Process not product

Sep 30, 2007 20:50 GMT  ·  By

Every time a company launches a great new product, the first thing that people see are the characteristics that make it better than the product launched by the competition. Generally speaking, people only see the improvements, the performance per cost ratio and so on. Very few are those who are actually interested in how a company actually creates a better product or a service. And those few are most of the time the direct rivals. The answer to how to make a better product at a cheaper price is simple yet complex: process innovation. The process innovation behind a great product is never as glamorous as the product itself and that's because it is usually meant to be kept a trade secret. Just think: what's the secret behind the Google search engine? How come the search result is given so quickly and so accurately? Is it a special algorithm that the search engine has? Eric E. Schmidt, Google's chief executive said: "We believe we get tremendous competitive advantage by essentially building our own infrastructures."

But Google won't disclose the number of computers deployed in its vast information network and that might be their secret. Outsiders speculate that the Google network has at least 450,000 computers worldwide which would explain the speed. Of course, the public doesn't see the vast network, they only see and care about the service: the Google search engine.

Intel also tries to keep on top of its competition and it can't do so without process innovations. The perfect example for this is the introduction of hafnium, a rare metal that replaced silicon oxide. The credit to this innovation goes to Mark T. Bohr, an Intel physicist and his team of designers. Mr. Bohr also helped to identify a number of new materials, whose identity Intel is keeping secret, for the crucial transistor "gates". Thanks to these innovations, Intel will begin shipping its first chips using the new processes on November 12.

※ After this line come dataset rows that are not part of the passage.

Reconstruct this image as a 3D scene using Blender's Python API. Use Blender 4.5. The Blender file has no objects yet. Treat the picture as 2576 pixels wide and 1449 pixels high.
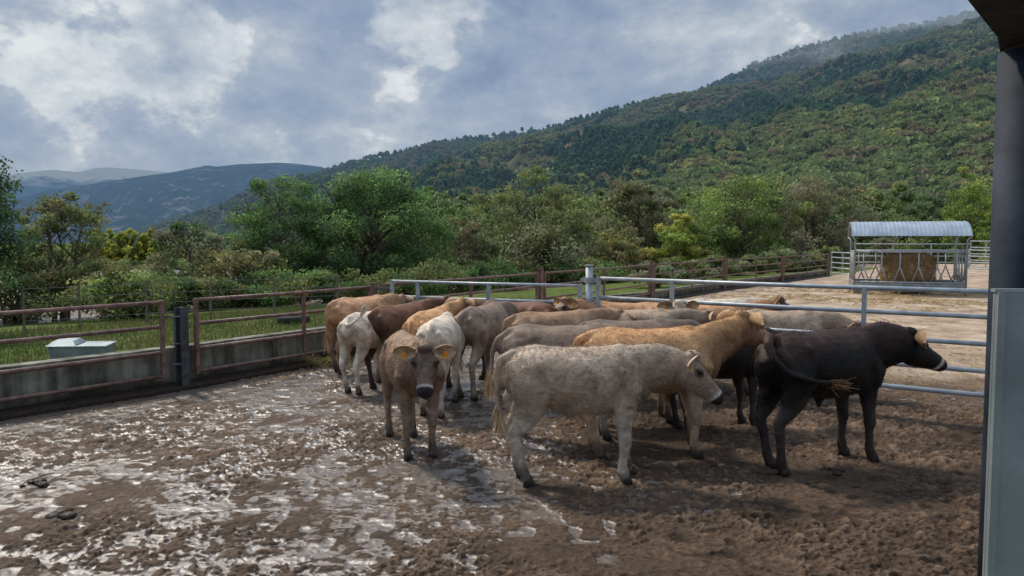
import bpy, bmesh, math, random
import numpy as np
from mathutils import Vector, Matrix, Euler
random.seed(7); rng = np.random.default_rng(7)
S = bpy.context.scene; COL = S.collection
R = math.radians
# ------------------------------------------------------------------ camera
P = R(3.62); CAMZ = 2.0; F = 1935.0
cam_d = bpy.data.cameras.new('camera'); cam = bpy.data.objects.new('camera', cam_d); COL.objects.link(cam)
cam.location = (0, 0, CAMZ); cam.rotation_euler = (R(90) - P, 0, 0)
cam_d.sensor_width = 36; cam_d.lens = 36 * F / 2576; cam_d.clip_end = 30000; cam_d.clip_start = .05
S.camera = cam
def ray(X, Y):
    x = (X - 1288) / F; v = (724.5 - Y) / F
    return Vector((x, math.cos(P) + v * math.sin(P), -math.sin(P) + v * math.cos(P)))
def at(X, Y, D):
    d = ray(X, Y); return Vector((d.x * D / d.y, D, CAMZ + d.z * D / d.y))
def gnd(X, Y, z=0.0):
    d = ray(X, Y); k = (z - CAMZ) / d.z; return Vector((d.x * k, d.y * k, z))
# ------------------------------------------------------------------ noise
_tab = rng.random((8, 256, 256))
def vn(x, y, s=0):
    x = np.asarray(x, float); y = np.asarray(y, float)
    xi = np.floor(x).astype(int); yi = np.floor(y).astype(int); fx = x - xi; fy = y - yi
    fx = fx * fx * (3 - 2 * fx); fy = fy * fy * (3 - 2 * fy); T = _tab[s % 8]
    a = T[xi % 256, yi % 256]; b = T[(xi + 1) % 256, yi % 256]; c = T[xi % 256, (yi + 1) % 256]; d = T[(xi + 1) % 256, (yi + 1) % 256]
    return (a * (1 - fx) + b * fx) * (1 - fy) + (c * (1 - fx) + d * fx) * fy
def fbm(x, y, o=4, s=0):
    r = 0; a = .5; t = 0
    for i in range(o):
        r = r + a * vn(x * 2 ** i + 13.7 * i, y * 2 ** i + 7.1 * i, s + i); t += a; a *= .5
    return r / t
def sm(a, b, x):
    t = np.clip((np.asarray(x, float) - a) / (b - a), 0, 1); return t * t * (3 - 2 * t)
# ------------------------------------------------------------------ materials
def mat(name):
    m = bpy.data.materials.new(name); m.use_nodes = True; nt = m.node_tree
    return m, nt, nt.nodes, nt.links, nt.nodes['Principled BSDF']
def ramp(N, pts):
    r = N.new('ShaderNodeValToRGB'); e = r.color_ramp.elements
    while len(e) < len(pts): e.new(.5)
    for i, (p, c) in enumerate(pts):
        e[i].position = p; e[i].color = (*c, 1) if len(c) == 3 else c
    return r
def noise(N, L, vec, scale, detail=6, rough=.6, dist=0):
    n = N.new('ShaderNodeTexNoise'); n.inputs['Scale'].default_value = scale; n.inputs['Detail'].default_value = detail
    n.inputs['Roughness'].default_value = rough; n.inputs['Distortion'].default_value = dist
    if vec: L.new(vec, n.inputs['Vector'])
    return n
def mixc(N, L, f, a, b, mode='MIX'):
    m = N.new('ShaderNodeMix'); m.data_type = 'RGBA'; m.blend_type = mode
    for i, v in ((0, f), (6, a), (7, b)):
        if hasattr(v, 'is_linked') or hasattr(v, 'links'): L.new(v, m.inputs[i])
        elif isinstance(v, (int, float)): m.inputs[i].default_value = v if i == 0 else (v, v, v, 1)
        else: m.inputs[i].default_value = (*v, 1)
    return m.outputs[2]
def math_(N, L, op, a, b=None, c=None, clamp=False):
    m = N.new('ShaderNodeMath'); m.operation = op; m.use_clamp = clamp
    for i, v in enumerate((a, b, c)):
        if v is None: continue
        if isinstance(v, (int, float)): m.inputs[i].default_value = v
        else: L.new(v, m.inputs[i])
    return m.outputs[0]
def mrange(N, L, v, a, b, c=0, d=1):
    m = N.new('ShaderNodeMapRange'); m.interpolation_type = 'SMOOTHSTEP'; L.new(v, m.inputs[0])
    m.inputs[1].default_value = a; m.inputs[2].default_value = b; m.inputs[3].default_value = c; m.inputs[4].default_value = d
    return m.outputs[0]
def bump(N, L, h, strength, dist, bsdf):
    b = N.new('ShaderNodeBump'); b.inputs['Strength'].default_value = strength; b.inputs['Distance'].default_value = dist
    L.new(h, b.inputs['Height']); L.new(b.outputs[0], bsdf.inputs['Normal']); return b
def simple(name, c1, c2, scale, rough=.6, metal=0, bst=.3, bd=.004, detail=5, spec=.4, lo=.35, hi=.65):
    m, nt, N, L, B = mat(name); g = N.new('ShaderNodeNewGeometry')
    n = noise(N, L, g.outputs['Position'], scale, detail)
    r = ramp(N, [(lo, c1), (hi, c2)]); L.new(n.outputs[0], r.inputs[0]); L.new(r.outputs[0], B.inputs['Base Color'])
    B.inputs['Roughness'].default_value = rough; B.inputs['Metallic'].default_value = metal; B.inputs['Specular IOR Level'].default_value = spec
    bump(N, L, n.outputs[0], bst, bd, B); return m
M = {}
M['rust'] = simple('brown_painted_steel', (.10, .052, .042), (.24, .14, .11), 9, .5, .1, .4)
M['galv'] = simple('galvanised_steel', (.27, .30, .31), (.43, .455, .47), 7, .5, .35, .15)
M['galv_dull'] = simple('dull_galvanised_plate', (.19, .215, .205), (.31, .335, .32), 2.5, .55, .2, .1)
M['dark_steel'] = simple('dark_painted_steel', (.012, .017, .026), (.04, .05, .066), 5, .7, 0, .15, spec=.15)
M['post_dark'] = simple('dark_steel_beam', (.035, .038, .048), (.09, .09, .10), 8, .5, .3, .3)
M['rusty'] = simple('rusty_steel', (.06, .03, .018), (.16, .08, .05), 20, .8, 0, .5)
M['roofdark'] = simple('dark_roof_underside', (.02, .015, .012), (.055, .04, .03), 8, .8, 0, .4, spec=.1)
M['bark'] = simple('grey_brown_bark', (.08, .065, .05), (.20, .165, .13), 14, .9, 0, .8, .02, 3, .1)
M['eye'] = simple('dark_wet_eye', (.004, .003, .003), (.01, .007, .005), 30, .08)
M['hoof'] = simple('dark_hoof_horn', (.015, .012, .01), (.05, .04, .03), 30, .6)
M['tag'] = simple('orange_plastic_tag', (.75, .25, .02), (.85, .33, .04), 30, .45)
M['rubber'] = simple('black_rubber', (.01, .01, .01), (.03, .03, .03), 20, .8)
M['wood'] = simple('weathered_wood', (.10, .08, .06), (.2, .17, .13), 14, .9)
M['wire'] = simple('thin_grey_wire', (.12, .12, .12), (.2, .2, .2), 10, .6, .4)
M['dung'] = simple('wet_dark_dung', (.014, .010, .007), (.045, .030, .02), 25, .5, 0, .9, .012, spec=.25)
M['trough'] = simple('pale_zinc_sheet', (.19, .23, .24), (.32, .36, .37), 4, .5, .35, .1)
M['hay'] = simple('golden_brown_hay', (.16, .10, .05), (.40, .27, .13), 22, .95, 0, 1, .03)
m, nt, N, L, B = mat('stained_concrete'); g = N.new('ShaderNodeNewGeometry')
sx = N.new('ShaderNodeSeparateXYZ'); L.new(g.outputs['Position'], sx.inputs[0])
n1 = noise(N, L, g.outputs['Position'], 2.2, 6, .65); mp = N.new('ShaderNodeMapping'); L.new(g.outputs['Position'], mp.inputs[0]); mp.inputs['Scale'].default_value = (6, 6, .5)
n2 = noise(N, L, mp.outputs[0], 1, 4)
f = math_(N, L, 'ADD', math_(N, L, 'MULTIPLY', n1.outputs[0], .5), math_(N, L, 'MULTIPLY', n2.outputs[0], .5))
r = ramp(N, [(.40, (.06, .058, .042)), (.5, (.14, .137, .105)), (.60, (.26, .255, .205))]); L.new(f, r.inputs[0])
zz = mrange(N, L, math_(N, L, 'ADD', sx.outputs[2], math_(N, L, 'MULTIPLY', n1.outputs[0], .35)), .22, .42)
L.new(mixc(N, L, zz, (.045, .036, .028), r.outputs[0]), B.inputs['Base Color']); B.inputs['Roughness'].default_value = .85; B.inputs['Specular IOR Level'].default_value = .2
bump(N, L, f, .4, .01, B); M['concrete'] = m
def furmat(name, bumpy):
    m, nt, N, L, B = mat(name); at_ = N.new('ShaderNodeAttribute'); at_.attribute_name = 'Col'
    cc = at_.outputs['Color']
    if bumpy:
        tc = N.new('ShaderNodeTexCoord'); oi = N.new('ShaderNodeObjectInfo')
        vm = N.new('ShaderNodeVectorMath'); vm.operation = 'ADD'; L.new(tc.outputs['Object'], vm.inputs[0]); L.new(oi.outputs['Random'], vm.inputs[1])
        mp = N.new('ShaderNodeMapping'); L.new(vm.outputs[0], mp.inputs[0]); mp.inputs['Scale'].default_value = (.4, 1, .9)
        a = noise(N, L, vm.outputs[0], 6, 5, .68, .8); b = noise(N, L, mp.outputs[0], 60, 3, .7, 1.0)
        ra = ramp(N, [(.32, (.58, .53, .50)), (.5, (1, 1, 1)), (.68, (1.3, 1.28, 1.24))]); L.new(a.outputs[0], ra.inputs[0])
        rb = ramp(N, [(.3, (.74, .74, .74)), (.65, (1.22, 1.22, 1.22))]); L.new(b.outputs[0], rb.inputs[0])
        cc = mixc(N, L, 1.0, cc, ra.outputs[0], 'MULTIPLY'); cc = mixc(N, L, 1.0, cc, rb.outputs[0], 'MULTIPLY')
        hh = math_(N, L, 'ADD', math_(N, L, 'MULTIPLY', a.outputs[0], .9), math_(N, L, 'MULTIPLY', b.outputs[0], .25)); bump(N, L, hh, .6, .018, B)
    L.new(cc, B.inputs['Base Color']); B.inputs['Roughness'].default_value = .6; B.inputs['Specular IOR Level'].default_value = .2
    return m
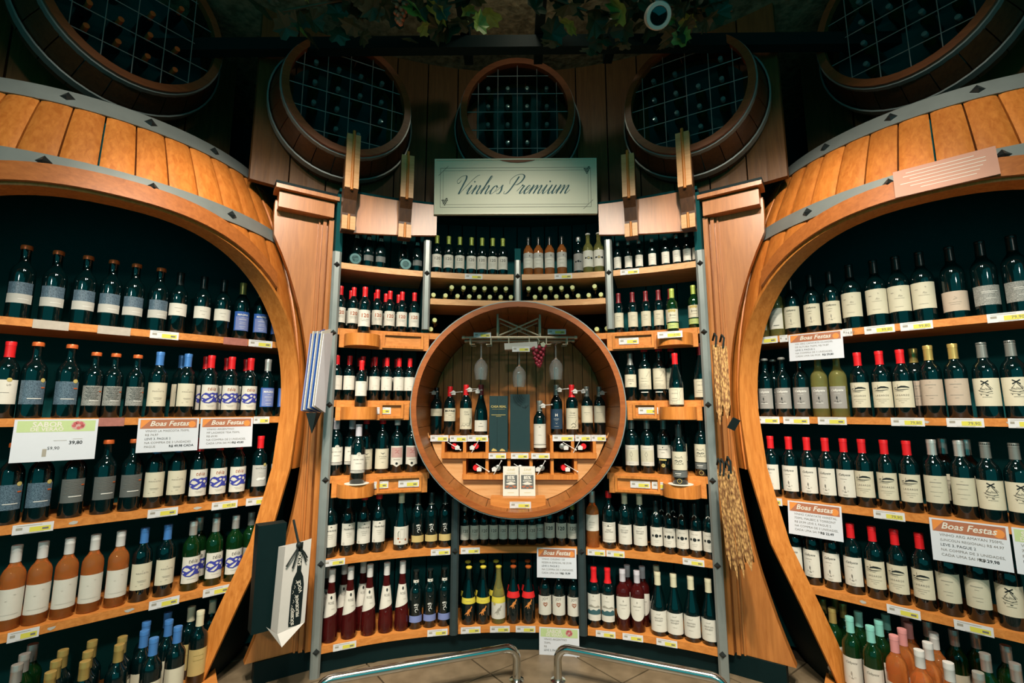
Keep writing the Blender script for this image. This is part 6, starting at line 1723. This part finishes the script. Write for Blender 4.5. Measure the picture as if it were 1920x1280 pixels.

Intel's co-founder, Gordon E. Moore stated that the hafnium-and-gate process innovations will back up his so-called Moore Law that claims that chips grow ever faster, being also less expensive. Although Mr. Bohr's achievement is quite impressive, he said: "The average consumer doesn't care what processes are used" and "The work of process development comes second to creating new designs for chips". This is common for most great products or services. The secret of every successful company on Earth is more or less the same. Users aren't interested in the process of creation but in the final product, even though the process is the one that's revolutionary.